27 June 2010

The Mining Tax and the PM's Downfall

I’ve been neglecting my blog, focusing on the fortunes of Australia, Germany and Brazil at the World Cup.

However, events in Canberra this week inspired me to post.

I woke up on Thursday morning intending to watch the last roar of the defiant Soccerroos as they fought for a desperate and ultimately pointless victory against Serbia.

There is something sublime about fighting for a lost cause, but I’ll leave that for another day to dissect.

Instead I woke to a leadership spill in the Australian Federal Government that was executed with brutal speed and efficiency and which left a former loyal deputy standing over the political corpse of her former leader. Indeed the numbers so lopsided, the move so irresistible Rudd didn’t even contest the ballot.

Looking back, Rudd might reflect on the fact that his downfall was caused in part by the backlash against his proposed Resources Super Profits Tax.

He was so confident about this being popular, he was prepared to take it to an election.

He must have viewed this as a way that the government could collect more revenue without increasing tax on the ordinary people of Australia, thinking “Surely voters will see that a tax on very rich miners will benefit them”?

Instead of being viewed positively, the proposal sent his popularity plummeting to the point where his own team dumped him.

In my view, this reaction is a predictable outcome if you think in terms of Public Choice Theory.

Public Choice Theory is one of my personal favourite tools for explaining democratic politics.
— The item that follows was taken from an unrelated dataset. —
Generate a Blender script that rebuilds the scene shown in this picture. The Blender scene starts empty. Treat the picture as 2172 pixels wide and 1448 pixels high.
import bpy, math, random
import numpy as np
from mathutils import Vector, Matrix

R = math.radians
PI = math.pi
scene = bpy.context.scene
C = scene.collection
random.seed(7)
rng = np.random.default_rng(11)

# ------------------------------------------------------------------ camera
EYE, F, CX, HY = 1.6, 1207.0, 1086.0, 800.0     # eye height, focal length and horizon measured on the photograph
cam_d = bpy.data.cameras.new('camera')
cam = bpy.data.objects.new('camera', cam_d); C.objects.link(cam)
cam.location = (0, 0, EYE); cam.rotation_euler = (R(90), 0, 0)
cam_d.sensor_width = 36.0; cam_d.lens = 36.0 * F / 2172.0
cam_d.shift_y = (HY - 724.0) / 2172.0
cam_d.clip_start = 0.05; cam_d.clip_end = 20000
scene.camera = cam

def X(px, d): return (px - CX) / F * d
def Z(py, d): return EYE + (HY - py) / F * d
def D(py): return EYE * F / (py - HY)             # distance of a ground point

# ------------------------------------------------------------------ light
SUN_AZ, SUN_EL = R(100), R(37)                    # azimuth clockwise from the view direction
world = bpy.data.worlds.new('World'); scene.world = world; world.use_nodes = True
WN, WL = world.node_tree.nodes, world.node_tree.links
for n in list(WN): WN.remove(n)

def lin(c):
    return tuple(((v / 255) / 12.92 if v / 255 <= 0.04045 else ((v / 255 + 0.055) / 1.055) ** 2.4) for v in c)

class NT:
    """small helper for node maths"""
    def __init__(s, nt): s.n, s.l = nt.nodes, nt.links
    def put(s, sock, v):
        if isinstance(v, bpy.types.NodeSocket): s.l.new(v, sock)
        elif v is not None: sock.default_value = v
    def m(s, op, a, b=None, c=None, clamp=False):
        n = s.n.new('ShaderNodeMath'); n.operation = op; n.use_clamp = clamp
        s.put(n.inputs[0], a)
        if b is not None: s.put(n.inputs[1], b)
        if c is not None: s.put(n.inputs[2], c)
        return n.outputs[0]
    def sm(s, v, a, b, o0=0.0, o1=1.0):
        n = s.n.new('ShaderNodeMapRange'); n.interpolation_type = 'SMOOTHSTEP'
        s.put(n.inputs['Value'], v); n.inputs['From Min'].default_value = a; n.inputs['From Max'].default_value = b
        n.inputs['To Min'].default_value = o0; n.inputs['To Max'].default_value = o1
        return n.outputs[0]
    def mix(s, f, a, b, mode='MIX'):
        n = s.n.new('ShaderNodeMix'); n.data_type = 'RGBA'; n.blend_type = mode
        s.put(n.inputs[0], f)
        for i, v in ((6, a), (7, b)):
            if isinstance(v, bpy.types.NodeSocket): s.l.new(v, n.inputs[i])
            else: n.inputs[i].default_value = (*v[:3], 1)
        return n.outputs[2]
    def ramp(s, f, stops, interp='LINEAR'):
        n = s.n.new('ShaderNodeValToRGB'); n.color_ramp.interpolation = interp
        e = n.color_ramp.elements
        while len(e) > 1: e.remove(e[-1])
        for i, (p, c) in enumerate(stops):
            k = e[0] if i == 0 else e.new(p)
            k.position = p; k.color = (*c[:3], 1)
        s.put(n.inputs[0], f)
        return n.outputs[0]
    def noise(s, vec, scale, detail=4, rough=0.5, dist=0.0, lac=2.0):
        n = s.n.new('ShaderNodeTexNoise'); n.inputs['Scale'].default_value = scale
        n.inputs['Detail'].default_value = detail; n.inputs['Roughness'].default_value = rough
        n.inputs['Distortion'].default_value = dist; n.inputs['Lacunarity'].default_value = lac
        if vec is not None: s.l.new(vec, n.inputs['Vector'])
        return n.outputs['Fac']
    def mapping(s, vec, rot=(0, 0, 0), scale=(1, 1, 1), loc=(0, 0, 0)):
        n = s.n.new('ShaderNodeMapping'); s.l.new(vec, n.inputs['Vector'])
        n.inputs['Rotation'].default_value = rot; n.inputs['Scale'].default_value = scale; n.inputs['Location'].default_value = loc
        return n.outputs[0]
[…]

It posits that political decisions are marketable commodities that can be bought and sold with money, influence and lobbying.

In such an environment small well funded groups competing for concentrated gains will triumph over large disparate groups where the gains to any member are relatively small.

RSPT pitted a very small, very powerful group of mining magnates defending a huge amount of personal wealth against the entire nation fighting for at best a very small amount of personal gain should the tax go ahead. Whether in practice the tax would have benefitted the majority of Australians or not, I’ll leave for others to debate, however, the one thing it was certain do was reduce the profits of the big miners like BHP Billiton, Rio Tinto and Fortescue Metals Group

Their reaction was predictable: They fought it with all the power and strength their considerable resources and influence could bring.

If Rudd predicted this, he might have comforted himself with the notion that voters vote with their hip pockets and would reward his policy because, it would not involve a tax on the ordinary person. However, his timing was lousy. You don’t pick a fight with powerful interest groups in the run up to an election. It means you have to defend a policy rather than a detailed plan.

A policy lacks detail, which allows your enemies to create hypothetical detail and then attack it. In the US they saw this with their recent health care debates, with Republicans predicting that the legislation would create death panels and that people would be allocated doctors rather than seeing their own GPs.

What US President Obama understood (and Rudd didn't) was that if you are going to face entrenched opposition from powerful groups, you need to have time to get out a structured plan. Even then, his health reform bill went right down to the wire.

RSPT suffered from the same problem. Without a clearly detailed explanation of the tax, those opposed were free to predict disastrous consequences to whip up pubic fear.

So we saw little old men on television saying “you know, I’m just an ordinary street sweeper, but this mining tax will kill my superannuation and wreck my life”. A little fear goes a long way in the public’s mind.

The miners' relentless ad campaign successfully reframed the debate from a discussion as to where the tax burden should fall in Australia, to whether the RSPT would destroy the prosperity of Australia.

With the public offside, the polls falling and the Prime Minister unsupported, it was a quick and easy hatchet job for the power brokers in the party.

I don’t think in their wildest dreams that Twiggy Forrest and Marius Kloppers thought they would bring down the Prime Minister in their campaign or even wanted to, however, the response from the miners to the RSPT was a key factor in pushing the ALP down in the polls to the point where an internal coup was possible.